Blonde Betty Hutton Sings Duet With Red-Haired Self
By Frederick C. Othman | Associated Press
May 29, 1944

This piece is going to be complicated; it involves two Betty Huttons and how can anybody expect you to understand what’s going on, when the writer doesn’t exactly understand himself?

There’s this Miss Hutton (if you’re still with us) playing two WAVES, one red-haired, the other blonde. The boys are making with the double talk about split screens and synchronous recordings.

“And four times a day they wash my hair to make me one gal or the other,” said Miss Hutton, who was at the moment under the hands of the demon hair dresser, Nellie Manley, being turned into a blonde, which she was in the first place.

“Every morning,” continued the Hutton, “I come to work and say: ‘Who am I?’ Sometimes they get mixed up and I wind up being the wrong one.”

Miss Hutton plays the two top fans of Frankie-Swoonie Sinatra. Bing Crosby plays Sinatra and he joins the navy to get away from his admirers. He hardly puts on his sailor suit before he discovers the two Miss Huttons have joined the navy before him. Things go on from there, with Sonny Tufts adding to the confusion, to make a movie that will be entitled “Here Come the Waves.”
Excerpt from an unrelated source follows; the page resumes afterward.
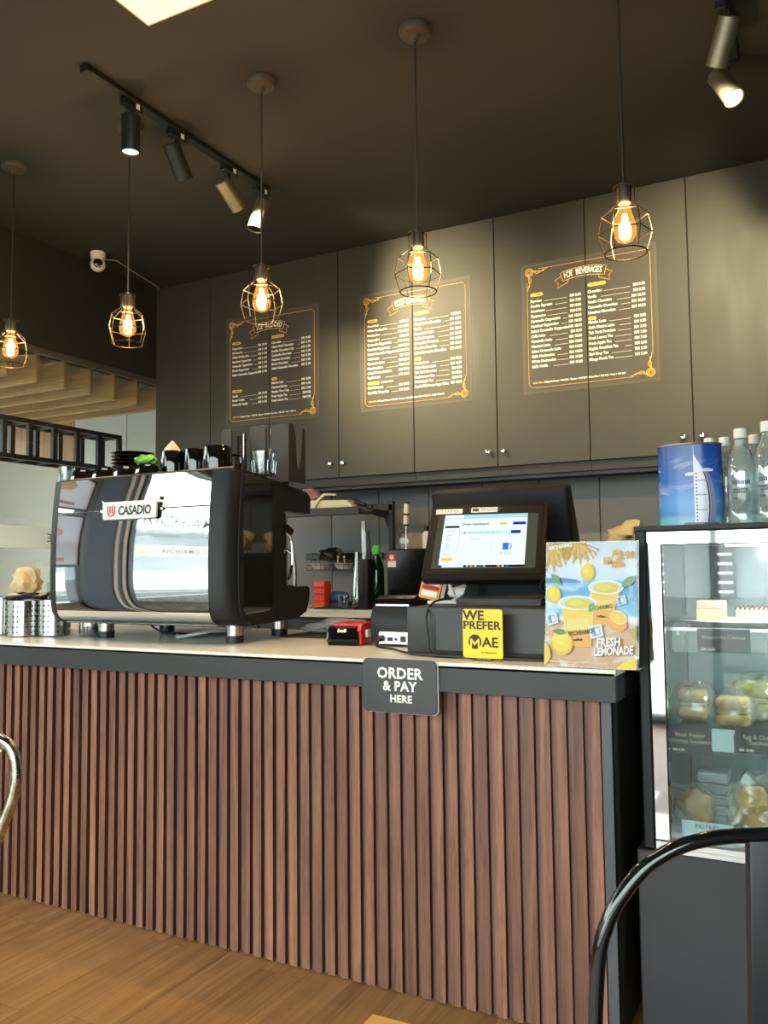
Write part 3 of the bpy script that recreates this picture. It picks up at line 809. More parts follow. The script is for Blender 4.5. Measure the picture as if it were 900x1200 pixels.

Miss Hutton asked director Mark Sandrich to explain the fancy stuff and then she ruined the idea by calling for the boys to turn on the playback machine. They turned it on. The music started. “And that’s me singing a duet with myself,” she said. “That high voice you hear, that’s the blonde me, singing the song. That low voice, that’s also me, singing the harmony. I sing the harmony to myself without earphones. It threw me, trying to sing while I listened to myself sing something else.”

If you’re still with us (and we wouldn’t blame you for turning the page and reading something with some sense to it about what’s going on in Italy) we can report that as a WAVE, Miss Hutton is something. If all WAVES looked as she looks, the distaff side of the navy would be a beauty chorus. She has, however, some advice to submit, respectfully, to the secretary of the navy.

“These WAVE hats,” she said, “They’re not good. The navy has regulations about how far a girl’s hair must be from the back of her coat collar. Things like that. And all right, I suppose. But the navy says that when a girl puts on her hat, no hair can show in front. Whoever heard of a thing like that? Imagine a girl wearing a hat without any curls coming out from under. A rule like that makes it very difficult for a girl to look like herself with a hat on.” Get the idea, Mr. Secretary Forerestal? Change the hat rule and automatically the lady sailors become happy. As easy as that.

And you better not read any more of this, friends, because Sandrich has resumed the manufacture of this picture and there’s Miss Hutton, playing herself twice, taking bows in a night club. Everything is normal, except Miss Hutton. One of her is a lively blonde; the other is a sedate redhead.

This takes a lot of doing with the hair and the tape measures. If one Miss Hutton is a squillionth of an inch off her marks when she gets out of her chair, the other Miss Hutton is a blur. And, of course, vice versa. That’s because of the split screen (says Othman, who has only the vaguest idea of what he’s talking about).